WHAT TO DO> Starting at the line that contains "Generate a Blender" and stopping at the line that contains "R = math.radians", repeat every line exactly, the two end lines included, and nothing else.

DATASET RECORDS>
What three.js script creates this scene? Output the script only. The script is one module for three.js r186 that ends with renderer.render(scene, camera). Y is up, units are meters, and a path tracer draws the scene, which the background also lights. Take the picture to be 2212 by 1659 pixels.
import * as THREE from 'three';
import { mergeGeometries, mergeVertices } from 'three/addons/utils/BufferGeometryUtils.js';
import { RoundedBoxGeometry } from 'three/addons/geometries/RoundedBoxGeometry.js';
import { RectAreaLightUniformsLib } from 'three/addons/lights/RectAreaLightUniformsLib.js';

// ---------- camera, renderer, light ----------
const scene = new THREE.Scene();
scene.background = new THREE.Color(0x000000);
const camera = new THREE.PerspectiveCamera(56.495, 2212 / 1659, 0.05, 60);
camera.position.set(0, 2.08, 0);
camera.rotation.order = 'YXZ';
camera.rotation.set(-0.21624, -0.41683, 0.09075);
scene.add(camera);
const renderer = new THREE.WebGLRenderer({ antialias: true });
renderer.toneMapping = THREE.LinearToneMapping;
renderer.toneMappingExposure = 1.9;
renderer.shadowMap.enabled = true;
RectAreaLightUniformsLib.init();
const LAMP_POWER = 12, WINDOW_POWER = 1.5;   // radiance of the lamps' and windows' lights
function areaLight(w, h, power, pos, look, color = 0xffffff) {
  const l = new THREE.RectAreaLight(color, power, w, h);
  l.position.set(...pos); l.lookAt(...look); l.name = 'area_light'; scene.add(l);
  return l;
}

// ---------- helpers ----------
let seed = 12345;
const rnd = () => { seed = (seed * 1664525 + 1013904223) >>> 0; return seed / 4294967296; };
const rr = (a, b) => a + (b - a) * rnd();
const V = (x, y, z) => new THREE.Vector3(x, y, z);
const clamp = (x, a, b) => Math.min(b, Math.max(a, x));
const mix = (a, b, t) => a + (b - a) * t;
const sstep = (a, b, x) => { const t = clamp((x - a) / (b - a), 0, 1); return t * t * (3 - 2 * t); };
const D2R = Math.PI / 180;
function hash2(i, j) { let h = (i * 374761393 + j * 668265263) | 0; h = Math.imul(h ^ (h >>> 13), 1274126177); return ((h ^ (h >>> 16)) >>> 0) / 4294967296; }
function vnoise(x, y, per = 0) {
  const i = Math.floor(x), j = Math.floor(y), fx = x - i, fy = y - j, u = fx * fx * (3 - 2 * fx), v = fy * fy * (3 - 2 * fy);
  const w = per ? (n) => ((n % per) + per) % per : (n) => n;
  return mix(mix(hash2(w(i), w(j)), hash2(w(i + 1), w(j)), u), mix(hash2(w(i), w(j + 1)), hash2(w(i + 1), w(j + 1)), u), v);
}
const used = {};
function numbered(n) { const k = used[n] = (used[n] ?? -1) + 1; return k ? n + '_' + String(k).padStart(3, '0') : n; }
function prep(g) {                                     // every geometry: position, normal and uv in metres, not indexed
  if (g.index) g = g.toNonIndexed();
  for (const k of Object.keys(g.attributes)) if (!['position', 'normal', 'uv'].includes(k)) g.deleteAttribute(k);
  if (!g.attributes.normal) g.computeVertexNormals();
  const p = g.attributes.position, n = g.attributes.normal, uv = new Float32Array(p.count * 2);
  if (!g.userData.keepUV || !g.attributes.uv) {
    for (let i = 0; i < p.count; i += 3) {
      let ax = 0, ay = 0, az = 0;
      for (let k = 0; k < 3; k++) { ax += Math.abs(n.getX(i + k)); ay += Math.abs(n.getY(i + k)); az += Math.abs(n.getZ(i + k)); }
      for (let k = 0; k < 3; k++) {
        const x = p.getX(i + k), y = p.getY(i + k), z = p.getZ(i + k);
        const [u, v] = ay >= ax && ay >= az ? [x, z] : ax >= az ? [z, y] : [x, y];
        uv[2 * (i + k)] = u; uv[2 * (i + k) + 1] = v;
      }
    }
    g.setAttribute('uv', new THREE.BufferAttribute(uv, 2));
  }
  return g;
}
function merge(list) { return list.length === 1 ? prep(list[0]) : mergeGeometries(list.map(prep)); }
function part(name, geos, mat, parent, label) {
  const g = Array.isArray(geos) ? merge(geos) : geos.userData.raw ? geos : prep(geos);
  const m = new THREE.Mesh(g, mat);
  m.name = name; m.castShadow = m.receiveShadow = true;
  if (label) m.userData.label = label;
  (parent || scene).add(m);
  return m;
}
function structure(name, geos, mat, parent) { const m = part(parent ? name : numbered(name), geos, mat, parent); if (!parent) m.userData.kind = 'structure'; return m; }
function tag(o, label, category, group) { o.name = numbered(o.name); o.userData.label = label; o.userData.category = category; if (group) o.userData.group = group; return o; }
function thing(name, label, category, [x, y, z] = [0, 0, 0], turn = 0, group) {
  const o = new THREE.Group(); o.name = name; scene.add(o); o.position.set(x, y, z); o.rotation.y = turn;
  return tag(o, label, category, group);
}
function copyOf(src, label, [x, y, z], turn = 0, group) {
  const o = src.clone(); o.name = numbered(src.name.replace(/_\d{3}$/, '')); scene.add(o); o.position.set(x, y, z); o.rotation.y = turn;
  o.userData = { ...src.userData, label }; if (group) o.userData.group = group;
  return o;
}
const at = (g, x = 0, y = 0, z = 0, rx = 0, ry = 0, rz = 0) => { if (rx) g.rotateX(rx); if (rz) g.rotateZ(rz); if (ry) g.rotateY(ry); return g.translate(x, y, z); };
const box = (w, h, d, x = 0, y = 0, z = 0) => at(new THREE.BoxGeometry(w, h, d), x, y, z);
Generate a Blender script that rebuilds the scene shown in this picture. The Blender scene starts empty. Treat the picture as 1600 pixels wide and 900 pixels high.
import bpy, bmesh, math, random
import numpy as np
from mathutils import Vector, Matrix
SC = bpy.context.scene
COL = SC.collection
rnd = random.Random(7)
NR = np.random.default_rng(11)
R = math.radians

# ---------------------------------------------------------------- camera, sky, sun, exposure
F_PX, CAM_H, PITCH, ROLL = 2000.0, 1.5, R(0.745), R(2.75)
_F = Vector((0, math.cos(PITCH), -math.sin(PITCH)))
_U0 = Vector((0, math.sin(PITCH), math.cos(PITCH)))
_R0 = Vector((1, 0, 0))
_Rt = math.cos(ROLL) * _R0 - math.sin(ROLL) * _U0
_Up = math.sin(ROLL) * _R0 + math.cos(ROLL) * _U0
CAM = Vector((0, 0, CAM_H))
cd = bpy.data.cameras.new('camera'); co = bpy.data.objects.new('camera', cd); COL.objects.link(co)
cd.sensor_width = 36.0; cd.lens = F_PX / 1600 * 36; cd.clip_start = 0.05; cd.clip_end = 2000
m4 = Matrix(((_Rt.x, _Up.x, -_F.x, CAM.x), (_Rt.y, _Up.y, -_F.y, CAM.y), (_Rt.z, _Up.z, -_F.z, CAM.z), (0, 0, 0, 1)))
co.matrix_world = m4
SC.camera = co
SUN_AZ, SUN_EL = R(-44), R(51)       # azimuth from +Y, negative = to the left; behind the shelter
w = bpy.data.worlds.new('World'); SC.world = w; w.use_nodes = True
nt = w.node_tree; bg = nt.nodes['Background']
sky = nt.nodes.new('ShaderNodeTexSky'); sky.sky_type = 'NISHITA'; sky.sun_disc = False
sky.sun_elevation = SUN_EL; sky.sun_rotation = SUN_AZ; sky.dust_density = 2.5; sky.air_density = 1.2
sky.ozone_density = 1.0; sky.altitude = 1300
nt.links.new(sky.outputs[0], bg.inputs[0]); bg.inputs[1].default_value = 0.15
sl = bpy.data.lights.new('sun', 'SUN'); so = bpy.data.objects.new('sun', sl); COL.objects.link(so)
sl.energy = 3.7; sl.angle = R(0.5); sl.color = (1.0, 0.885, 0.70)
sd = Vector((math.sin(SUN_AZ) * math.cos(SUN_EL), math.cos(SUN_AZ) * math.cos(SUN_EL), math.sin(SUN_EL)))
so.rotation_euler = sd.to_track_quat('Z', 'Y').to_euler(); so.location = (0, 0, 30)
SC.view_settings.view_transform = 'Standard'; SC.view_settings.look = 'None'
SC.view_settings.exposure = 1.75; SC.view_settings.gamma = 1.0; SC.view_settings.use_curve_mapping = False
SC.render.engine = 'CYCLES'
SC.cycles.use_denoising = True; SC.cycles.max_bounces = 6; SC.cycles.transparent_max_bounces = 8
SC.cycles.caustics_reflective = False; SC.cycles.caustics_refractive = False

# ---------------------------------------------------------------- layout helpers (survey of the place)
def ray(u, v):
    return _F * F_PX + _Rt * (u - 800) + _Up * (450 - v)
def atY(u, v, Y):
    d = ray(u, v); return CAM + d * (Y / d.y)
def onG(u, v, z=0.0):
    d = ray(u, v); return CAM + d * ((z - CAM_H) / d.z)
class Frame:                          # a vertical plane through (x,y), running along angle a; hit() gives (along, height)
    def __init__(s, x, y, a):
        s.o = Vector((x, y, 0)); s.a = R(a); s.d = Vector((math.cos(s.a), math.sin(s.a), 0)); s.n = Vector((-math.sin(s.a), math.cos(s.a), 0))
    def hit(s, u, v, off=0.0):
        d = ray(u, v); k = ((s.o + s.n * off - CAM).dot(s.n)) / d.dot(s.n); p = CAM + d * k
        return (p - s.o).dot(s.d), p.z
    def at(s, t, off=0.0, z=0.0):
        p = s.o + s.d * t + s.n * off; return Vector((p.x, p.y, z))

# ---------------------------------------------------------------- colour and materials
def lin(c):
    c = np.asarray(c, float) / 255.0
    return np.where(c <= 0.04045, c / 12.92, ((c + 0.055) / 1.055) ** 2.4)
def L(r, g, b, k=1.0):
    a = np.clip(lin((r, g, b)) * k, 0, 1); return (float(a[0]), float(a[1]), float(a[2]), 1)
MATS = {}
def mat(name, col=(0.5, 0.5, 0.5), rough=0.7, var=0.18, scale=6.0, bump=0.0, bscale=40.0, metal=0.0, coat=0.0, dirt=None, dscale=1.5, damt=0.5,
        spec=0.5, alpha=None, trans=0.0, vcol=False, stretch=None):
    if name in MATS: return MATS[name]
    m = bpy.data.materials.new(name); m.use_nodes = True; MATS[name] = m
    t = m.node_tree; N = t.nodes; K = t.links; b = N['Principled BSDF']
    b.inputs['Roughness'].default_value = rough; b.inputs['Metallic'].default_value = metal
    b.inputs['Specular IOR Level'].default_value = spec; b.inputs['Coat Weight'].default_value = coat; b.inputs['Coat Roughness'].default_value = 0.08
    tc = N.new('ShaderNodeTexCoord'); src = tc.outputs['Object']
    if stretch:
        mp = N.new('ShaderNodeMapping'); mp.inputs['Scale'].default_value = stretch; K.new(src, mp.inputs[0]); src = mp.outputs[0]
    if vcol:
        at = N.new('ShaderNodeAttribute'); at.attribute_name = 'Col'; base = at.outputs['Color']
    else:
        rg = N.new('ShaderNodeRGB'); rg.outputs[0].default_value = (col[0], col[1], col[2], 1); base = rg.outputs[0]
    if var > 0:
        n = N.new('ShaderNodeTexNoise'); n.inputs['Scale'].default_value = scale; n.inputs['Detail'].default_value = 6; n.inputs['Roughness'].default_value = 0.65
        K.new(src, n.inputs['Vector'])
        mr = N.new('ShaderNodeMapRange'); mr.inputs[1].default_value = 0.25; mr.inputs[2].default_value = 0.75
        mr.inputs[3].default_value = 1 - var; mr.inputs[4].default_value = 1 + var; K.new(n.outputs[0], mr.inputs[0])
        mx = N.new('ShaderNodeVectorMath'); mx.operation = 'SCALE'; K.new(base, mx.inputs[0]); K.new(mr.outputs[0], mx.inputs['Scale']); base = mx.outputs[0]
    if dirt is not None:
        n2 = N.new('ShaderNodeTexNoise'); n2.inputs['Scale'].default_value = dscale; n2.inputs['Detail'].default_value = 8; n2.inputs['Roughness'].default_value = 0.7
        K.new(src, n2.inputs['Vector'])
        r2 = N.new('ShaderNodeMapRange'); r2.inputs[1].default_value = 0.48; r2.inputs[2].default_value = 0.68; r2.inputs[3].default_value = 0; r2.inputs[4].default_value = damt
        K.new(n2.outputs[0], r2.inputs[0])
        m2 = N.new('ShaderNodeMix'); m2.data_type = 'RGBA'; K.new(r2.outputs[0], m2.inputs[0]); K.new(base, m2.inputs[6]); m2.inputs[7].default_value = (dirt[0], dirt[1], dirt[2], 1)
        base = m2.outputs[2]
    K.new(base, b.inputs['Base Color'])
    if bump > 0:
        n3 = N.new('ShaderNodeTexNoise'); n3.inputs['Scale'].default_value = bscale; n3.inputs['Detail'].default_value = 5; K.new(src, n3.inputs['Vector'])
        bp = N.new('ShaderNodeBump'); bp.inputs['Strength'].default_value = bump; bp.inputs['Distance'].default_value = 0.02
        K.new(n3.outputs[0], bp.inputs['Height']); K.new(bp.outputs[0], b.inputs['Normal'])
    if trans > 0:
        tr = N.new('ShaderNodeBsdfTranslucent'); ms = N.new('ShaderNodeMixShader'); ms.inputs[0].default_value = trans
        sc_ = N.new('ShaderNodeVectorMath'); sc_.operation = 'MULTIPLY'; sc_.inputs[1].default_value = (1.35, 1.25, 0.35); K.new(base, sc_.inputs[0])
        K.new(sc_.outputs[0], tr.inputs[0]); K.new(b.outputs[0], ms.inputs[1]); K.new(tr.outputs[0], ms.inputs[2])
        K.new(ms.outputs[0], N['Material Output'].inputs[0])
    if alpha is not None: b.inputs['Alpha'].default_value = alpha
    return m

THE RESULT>
Generate a Blender script that rebuilds the scene shown in this picture. The Blender scene starts empty. Treat the picture as 1600 pixels wide and 900 pixels high.
import bpy, bmesh, math, random
import numpy as np
from mathutils import Vector, Matrix
SC = bpy.context.scene
COL = SC.collection
rnd = random.Random(7)
NR = np.random.default_rng(11)
R = math.radians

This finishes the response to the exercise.